** Task **
Please, without the pictures, retype exactly the lines from the start of the material through the line that holds "col=scene.collection".

# Start of Dataset section

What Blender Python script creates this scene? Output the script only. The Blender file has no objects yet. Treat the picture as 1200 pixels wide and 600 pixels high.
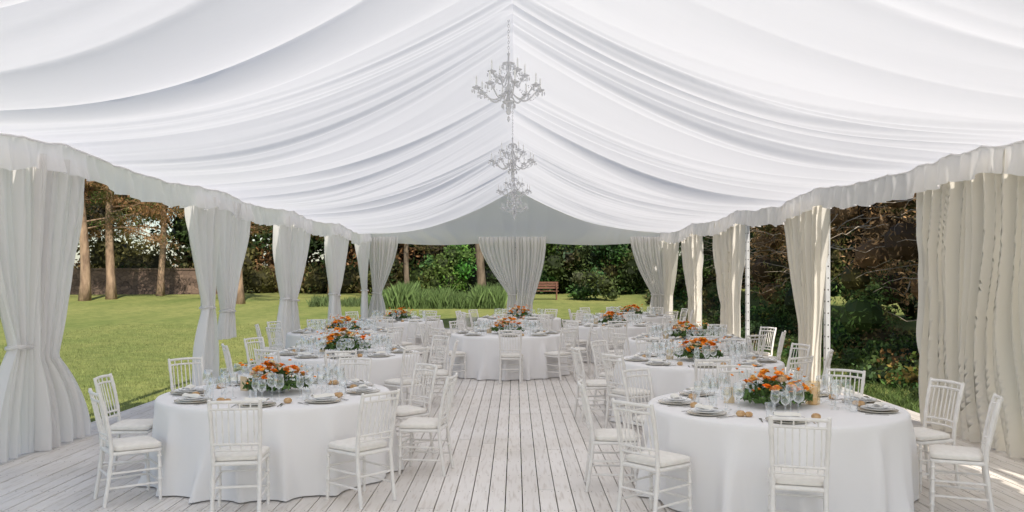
import bpy, math, random
import numpy as np
from mathutils import Vector, noise
random.seed(7); np.random.seed(7)
R=math.radians
scene=bpy.context.scene
scene.view_settings.view_transform='Standard'
scene.view_settings.look='None'
scene.view_settings.exposure=0
col=scene.collection

# ------------------------------------------------ materials
def newmat(name):
    m=bpy.data.materials.new(name); m.use_nodes=True
    nt=m.node_tree; nt.nodes.clear()
    out=nt.nodes.new('ShaderNodeOutputMaterial')
    return m,nt,out
def N(nt,t,**k):
    n=nt.nodes.new(t)
    for a,b in k.items():
        if a in n.inputs: n.inputs[a].default_value=b
        else: setattr(n,a,b)
    return n
def bump(nt,scale,strength,dist=0.01,detail=4,vec=None,stretch=None):
    tc=N(nt,'ShaderNodeTexCoord')
    src=tc.outputs['Object']
    if stretch:
        mp=N(nt,'ShaderNodeMapping'); mp.inputs['Scale'].default_value=stretch
        nt.links.new(src,mp.inputs['Vector']); src=mp.outputs['Vector']
    nz=N(nt,'ShaderNodeTexNoise'); nz.inputs['Scale'].default_value=scale; nz.inputs['Detail'].default_value=detail
    nt.links.new(src,nz.inputs['Vector'])
    b=N(nt,'ShaderNodeBump'); b.inputs['Strength'].default_value=strength; b.inputs['Distance'].default_value=dist
    nt.links.new(nz.outputs['Fac'],b.inputs['Height'])
    return b,nz
def pmat(name,c,rough=.5,c2=None,nscale=8,metal=0,bs=None,bstr=.2,bdist=.005,spec=.5,stretch=None,trans=0):
    m,nt,out=newmat(name)
    p=N(nt,'ShaderNodeBsdfPrincipled'); p.inputs['Roughness'].default_value=rough
    p.inputs['Metallic'].default_value=metal; p.inputs['Specular IOR Level'].default_value=spec
    p.inputs['Base Color'].default_value=(*c,1); p.inputs['Transmission Weight'].default_value=trans
    if c2:
        tc=N(nt,'ShaderNodeTexCoord'); nz=N(nt,'ShaderNodeTexNoise'); nz.inputs['Scale'].default_value=nscale; nz.inputs['Detail'].default_value=6
        if stretch:
            mp=N(nt,'ShaderNodeMapping'); mp.inputs['Scale'].default_value=stretch
            nt.links.new(tc.outputs['Object'],mp.inputs['Vector']); nt.links.new(mp.outputs['Vector'],nz.inputs['Vector'])
        else: nt.links.new(tc.outputs['Object'],nz.inputs['Vector'])
        cr=N(nt,'ShaderNodeValToRGB'); cr.color_ramp.elements[0].position=.35; cr.color_ramp.elements[1].position=.68
        cr.color_ramp.elements[0].color=(*c,1); cr.color_ramp.elements[1].color=(*c2,1)
        nt.links.new(nz.outputs['Fac'],cr.inputs['Fac']); nt.links.new(cr.outputs['Color'],p.inputs['Base Color'])
    if bs:
        b,_=bump(nt,bs,bstr,bdist,stretch=stretch); nt.links.new(b.outputs['Normal'],p.inputs['Normal'])
    nt.links.new(p.outputs[0],out.inputs['Surface'])
    return m
def fabric(name,c,ct,tf=.5,alpha=0,bscale=3,bstr=.25,bdist=.02,stretch=None):
    m,nt,out=newmat(name)
    b,_=bump(nt,bscale,bstr,bdist,detail=5,stretch=stretch)
    d=N(nt,'ShaderNodeBsdfDiffuse'); d.inputs['Color'].default_value=(*c,1)
    t=N(nt,'ShaderNodeBsdfTranslucent'); t.inputs['Color'].default_value=(*ct,1)
    nt.links.new(b.outputs['Normal'],d.inputs['Normal']); nt.links.new(b.outputs['Normal'],t.inputs['Normal'])
    mx=N(nt,'ShaderNodeMixShader'); mx.inputs[0].default_value=tf
    nt.links.new(d.outputs[0],mx.inputs[1]); nt.links.new(t.outputs[0],mx.inputs[2])
    last=mx
    if alpha>0:
        tr=N(nt,'ShaderNodeBsdfTransparent'); m2=N(nt,'ShaderNodeMixShader'); m2.inputs[0].default_value=alpha
        nt.links.new(mx.outputs[0],m2.inputs[1]); nt.links.new(tr.outputs[0],m2.inputs[2]); last=m2
    nt.links.new(last.outputs[0],out.inputs['Surface'])
    return m
def thinglass(name,tint=(.97,.98,.98),base=.05,edge=.6):
    m,nt,out=newmat(name)
    tr=N(nt,'ShaderNodeBsdfTransparent'); tr.inputs['Color'].default_value=(*tint,1)
    g=N(nt,'ShaderNodeBsdfGlossy'); g.inputs['Roughness'].default_value=.03; g.inputs['Color'].default_value=(.95,.97,.98,1)
    lw=N(nt,'ShaderNodeLayerWeight'); lw.inputs['Blend'].default_value=.4
    mr=N(nt,'ShaderNodeMapRange'); mr.inputs['To Min'].default_value=base; mr.inputs['To Max'].default_value=edge
    nt.links.new(lw.outputs['Facing'],mr.inputs['Value'])
    mx=N(nt,'ShaderNodeMixShader'); nt.links.new(mr.outputs[0],mx.inputs[0])
    nt.links.new(tr.outputs[0],mx.inputs[1]); nt.links.new(g.outputs[0],mx.inputs[2])
    nt.links.new(mx.outputs[0],out.inputs['Surface'])
    return m
def foliage_mat(name,tf=.3):
    m,nt,out=newmat(name)
    at=N(nt,'ShaderNodeAttribute'); at.attribute_name='col'
    ge=N(nt,'ShaderNodeNewGeometry')
    hs=N(nt,'ShaderNodeHueSaturation')
    mr=N(nt,'ShaderNodeMapRange'); mr.inputs['To Min'].default_value=.6; mr.inputs['To Max'].default_value=1.45
    nt.links.new(ge.outputs['Random Per Island'],mr.inputs['Value']); nt.links.new(mr.outputs[0],hs.inputs['Value'])
    nt.links.new(at.outputs['Color'],hs.inputs['Color'])
    d=N(nt,'ShaderNodeBsdfPrincipled'); d.inputs['Roughness'].default_value=.6; d.inputs['Specular IOR Level'].default_value=.25
    t=N(nt,'ShaderNodeBsdfTranslucent')
    nt.links.new(hs.outputs[0],d.inputs['Base Color']); nt.links.new(hs.outputs[0],t.inputs['Color'])
    mx=N(nt,'ShaderNodeMixShader'); mx.inputs[0].default_value=tf
    nt.links.new(d.outputs[0],mx.inputs[1]); nt.links.new(t.outputs[0],mx.inputs[2])
    nt.links.new(mx.outputs[0],out.inputs['Surface'])
    return m

M_roof=fabric('roof_fabric',(.92,.92,.93),(.92,.92,.94),.475,bscale=1.6,bstr=.2,bdist=.03,stretch=(.5,1.6,1))
M_gab=fabric('gable_fabric',(.94,.93,.94),(.96,.95,.96),.62,bscale=1.6,bstr=.18,bdist=.03)
M_val=fabric('valance_fabric',(.95,.94,.94),(.95,.94,.94),.45,bscale=6,bstr=.2)
M_curt=fabric('sheer_curtain',(.96,.94,.93),(.97,.95,.93),.52,alpha=.07,bscale=4,bstr=.25,stretch=(1,1,.25))
M_curtw=fabric('warm_lit_curtain',(.96,.93,.87),(.97,.94,.86),.50,alpha=.0,bscale=4,bstr=.25,stretch=(1,1,.25))  # right-hand curtains: cream tint puts the warm sunlight into the fabric colour
M_cloth=fabric('tablecloth_cotton',(.93,.91,.90),(.8,.8,.8),.05,bscale=5,bstr=.35,bdist=.02,stretch=(1,1,.5))
M_paint=pmat('white_chair_paint',(.90,.87,.83),.38,(.81,.78,.74),nscale=14)
M_cush=pmat('seat_cushion_cloth',(.90,.86,.80),.85,(.84,.80,.74),nscale=20,bs=40,bstr=.2,spec=.2)
M_alu=pmat('white_aluminium',(.66,.67,.68),.35,(.58,.59,.6),nscale=5,metal=.3)
M_hole=pmat('dark_hole',(.03,.03,.03),.6)
M_glass=thinglass('wine_glass_material',base=.10,edge=.95)
M_cglass=thinglass('candle_glass',(.98,.85,.62),.12,.5)
M_plate=pmat('porcelain',(.90,.89,.88),.12)
M_charger=pmat('glass_charger',(.74,.69,.60),.12,metal=.15)
M_steel=pmat('cutlery_steel',(.7,.7,.7),.2,metal=1)
M_bread=pmat('bread_crust',(.52,.30,.13),.6,(.68,.47,.26),nscale=30,bs=60)
M_napkin=pmat('linen_napkin',(.88,.85,.78),.9,bs=60,spec=.1)
M_menu=pmat('menu_card',(.72,.58,.38),.8)
M_wax=pmat('candle_wax',(.90,.72,.46),.5)
M_wick=pmat('wick',(.04,.03,.02),.8)
M_bark=pmat('pine_bark',(.20,.13,.085),.9,(.42,.29,.19),nscale=5,bs=12,bstr=.8,bdist=.05,stretch=(1,1,.3))
M_bark2=pmat('grey_bark',(.10,.075,.05),.9,(.22,.17,.12),nscale=6,bs=12,bstr=.8,bdist=.05,stretch=(1,1,.3))
M_twig=pmat('dry_twig',(.46,.39,.30),.9)
M_fol=foliage_mat('foliage')
M_petal=foliage_mat('petals',.2)
M_bench=pmat('bench_wood',(.13,.05,.03),.6,(.2,.09,.05),nscale=10)
M_vase=pmat('vase_ceramic',(.55,.56,.57),.3)
def crystal():
    m,nt,out=newmat('crystal')
    g=N(nt,'ShaderNodeBsdfGlass'); g.inputs['IOR'].default_value=1.45; g.inputs['Roughness'].default_value=.02; g.inputs['Color'].default_value=(.98,.98,1,1)
    s=N(nt,'ShaderNodeBsdfPrincipled'); s.inputs['Roughness'].default_value=.1; s.inputs['Base Color'].default_value=(.94,.94,.95,1)
    t=N(nt,'ShaderNodeBsdfTranslucent'); t.inputs['Color'].default_value=(.96,.96,.97,1)
    m0=N(nt,'ShaderNodeMixShader'); m0.inputs[0].default_value=.5
    nt.links.new(s.outputs[0],m0.inputs[1]); nt.links.new(t.outputs[0],m0.inputs[2])
    mx=N(nt,'ShaderNodeMixShader'); mx.inputs[0].default_value=.62
    nt.links.new(g.outputs[0],mx.inputs[1]); nt.links.new(m0.outputs[0],mx.inputs[2]); nt.links.new(mx.outputs[0],out.inputs['Surface'])
    return m
M_crys=crystal()
M_chrome=pmat('chrome_metal',(.80,.80,.81),.25,metal=.6)
M_cand=pmat('white_candle_sleeve',(.92,.92,.90),.4)

# deck
def deckmat():
    m,nt,out=newmat('white_deck_paint')
    p=N(nt,'ShaderNodeBsdfPrincipled'); p.inputs['Roughness'].default_value=.36; p.inputs['Specular IOR Level'].default_value=.5
    ge=N(nt,'ShaderNodeNewGeometry'); tc=N(nt,'ShaderNodeTexCoord')
    mp=N(nt,'ShaderNodeMapping'); mp.inputs['Scale'].default_value=(9,.8,1); nt.links.new(tc.outputs['Object'],mp.inputs['Vector'])
    nz=N(nt,'ShaderNodeTexNoise'); nz.inputs['Scale'].default_value=4; nz.inputs['Detail'].default_value=8; nt.links.new(mp.outputs[0],nz.inputs['Vector'])
    n2=N(nt,'ShaderNodeTexNoise'); n2.inputs['Scale'].default_value=.9; n2.inputs['Detail'].default_value=5; nt.links.new(tc.outputs['Object'],n2.inputs['Vector'])
    cr=N(nt,'ShaderNodeValToRGB'); e=cr.color_ramp.elements
    e[0].position=.25; e[0].color=(.64,.57,.50,1); e[1].position=.48; e[1].color=(.89,.84,.79,1)
    nt.links.new(nz.outputs['Fac'],cr.inputs['Fac'])
    cr2=N(nt,'ShaderNodeValToRGB'); e=cr2.color_ramp.elements
    e[0].position=.35; e[0].color=(.89,.87,.84,1); e[1].position=.6; e[1].color=(1,1,1,1)
    nt.links.new(n2.outputs['Fac'],cr2.inputs['Fac'])
    mx=N(nt,'ShaderNodeMixRGB',blend_type='MULTIPLY'); mx.inputs[0].default_value=1
    nt.links.new(cr.outputs[0],mx.inputs[1]); nt.links.new(cr2.outputs[0],mx.inputs[2])
    hs=N(nt,'ShaderNodeHueSaturation'); mr=N(nt,'ShaderNodeMapRange'); mr.inputs['To Min'].default_value=.90; mr.inputs['To Max'].default_value=1.03
    nt.links.new(ge.outputs['Random Per Island'],mr.inputs['Value']); nt.links.new(mr.outputs[0],hs.inputs['Value']); nt.links.new(mx.outputs[0],hs.inputs['Color'])
    nt.links.new(hs.outputs[0],p.inputs['Base Color'])
    b=N(nt,'ShaderNodeBump'); b.inputs['Strength'].default_value=.2; b.inputs['Distance'].default_value=.003
    nt.links.new(nz.outputs['Fac'],b.inputs['Height']); nt.links.new(b.outputs[0],p.inputs['Normal'])
    nt.links.new(p.outputs[0],out.inputs['Surface']); return m
M_deck=deckmat()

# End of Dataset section

** Correct result **
What Blender Python script creates this scene? Output the script only. The Blender file has no objects yet. Treat the picture as 1200 pixels wide and 600 pixels high.
import bpy, math, random
import numpy as np
from mathutils import Vector, noise
random.seed(7); np.random.seed(7)
R=math.radians
scene=bpy.context.scene
scene.view_settings.view_transform='Standard'
scene.view_settings.look='None'
scene.view_settings.exposure=0
col=scene.collection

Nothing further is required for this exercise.